Our View: West’s mistakes go beyond legal questions

The Spokesman-Review

The saga of Jim West moved closer to the final chapter Thursday when a U.S. Justice Department official announced that the FBI found no grounds for charging the former Spokane mayor with corruption.

That news understandably set well with West, who, in a press conference later that day, reacted as though the past nine months’ controversy hinged on whether he was guilty of a crime. Actually, a lawyer appointed by the city has concluded that West’s computer-aided relationships did violate state and local laws, but that was not the realm investigated by the FBI. It will be up to state and local authorities to decide if their agencies take further action.

But criminal conduct, or the lack of it, is not the issue that brought West’s tenure as mayor, and in all likelihood his political career, to an abrupt halt. The real concern – and it’s one of tragic proportions – is the way West squandered his leadership opportunities to gratify his personal interests, breaking his compact with the public in the process.

On that charge, the people themselves rendered a decisive verdict in December when they removed him from office in a recall vote that captured 65 percent of the ballots.

It was a sad end to what previously qualified as a commendable political record. The disclosure May 5 of his disreputable actions while seeking young men in online computer chat rooms – some of them not even born by the time his political career was well on its way – posed difficult tests of loyalty for many of West’s political allies and admirers. Just how forgiving were they expected to be?

What if it had been their son or daughter West was chatting with when he told a computer expert posing as a 17-year-old, “I’m not sure how I would handle your father … or your mother”?

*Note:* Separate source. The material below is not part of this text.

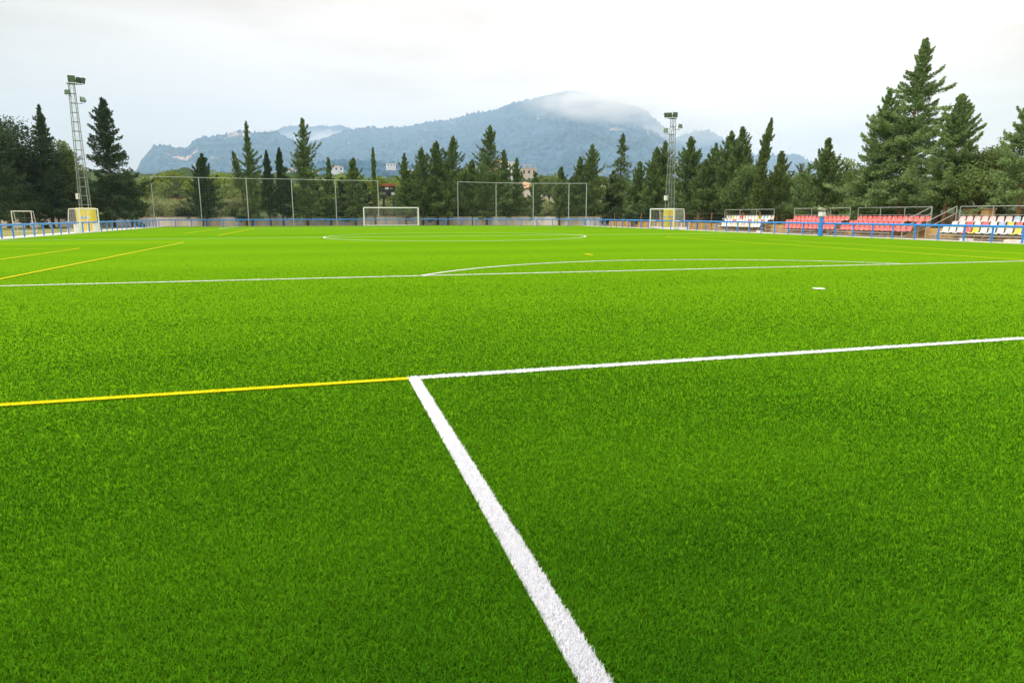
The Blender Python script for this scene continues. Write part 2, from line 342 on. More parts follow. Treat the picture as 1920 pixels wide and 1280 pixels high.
marking('halfway_line', rect_line(-29.1, 47.3, 24.6, 47.3), 1, 'faint white halfway line', 1)
marking('far_penalty_line', rect_line(-20.1, 79.2, 20.1, 79.2), 1, 'far white penalty area line', 1)
marking('far_penalty_side_line', rect_line(-20.1, 79.2, -20.1, 95.1), 1, 'short side line of the far penalty area', 1)
marking('left_touch_line', rect_line(-28.7, -8, -28.7, 95.2), 1, 'white touch line along the left kerb', 1)
marking('far_goal_line', rect_line(-28.7, 95.2, 10, 95.2), 1, 'far white goal line', 1)
marking('small_pitch_touch_line', rect_line(-28.7, 5.52, -9.155, 5.48, .085), 0, 'yellow line joining the white corner from the left')
marking('small_pitch_area_line', rect_line(-17.3, 11.9, -17.05, 40.8, .10), 0, 'long slanting yellow line, nearer of the two at the left')
marking('small_pitch_goal_area_line', rect_line(-20.45, 17.5, -20.4, 34.9, .10), 0, 'short slanting yellow line at the left edge')
marking('small_pitch_goal_area_line', rect_line(-28.7, 34.9, -20.4, 34.9, .10), 0, 'faint yellow line closing the left goal area')
marking('small_pitch_area_line', rect_line(-28.7, 40.8, -17.05, 40.8, .10), 0, 'faint yellow line closing the left penalty area', 1)
marking('small_pitch_area_line', rect_line(-16.9, 53.5, -16.7, 82.9, .10), 0, 'distant yellow line slanting at left of the circle', 1)
marking('small_pitch_goal_area_line', rect_line(-20.3, 60.3, -20.2, 77.7, .10), 0, 'shorter distant yellow line near the left goal', 1)
marking('small_pitch_spot', disc(0.0, 23.5, 0.14, 0.3), 0, 'yellow spot beyond the white arc')
marking('small_pitch_area_line', rect_line(12.6, 12, 12.6, 40.8, .10), 0, 'yellow area line in front of the stands')
marking('small_pitch_goal_area_line', rect_line(16.2, 17.5, 16.2, 34.9, .10), 0, 'faint yellow goal area line before the multicoloured stand')
marking('small_pitch_area_line', rect_line(12.6, 40.8, 24.6, 40.8, .10), 0, 'faint yellow line running to the right rail', 1)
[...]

Many upstanding Spokane people properly understood that honor is not a currency that entitles you to save it up one day and spend it on tawdry adventures the next. But others supported West through the ordeal, possibly because of the political skill he brought to city policy-setting and the decorum he had begun to restore in a City Hall that staggered through several years of rancor and drift.

Which makes the ex-mayor’s comments on Thursday all the more disheartening. That he would fail to accept full accountability for his actions is unsurprising. That’s been his pattern. Likewise, it wasn’t the first time for him to lash out at reporters and editors. It’s common for public officials whose inappropriateness has been unmasked to denounce those bringing it to light.

What was disappointing, however, was West’s utterly unfair attempt to malign his successor, Mayor Dennis Hession. It was Hession’s task to still the chaos that hampered City Hall in the weeks after the story broke. It was also Hession’s job to help hire a lawyer to explore whether West’s use of city property broke any laws.

West implied that Hession, then council president, had political gain on his mind in the choice of Bellevue attorney Mark Busto to conduct the City Council’s investigation. The suggestion is groundless and unfair to both Hession and Busto.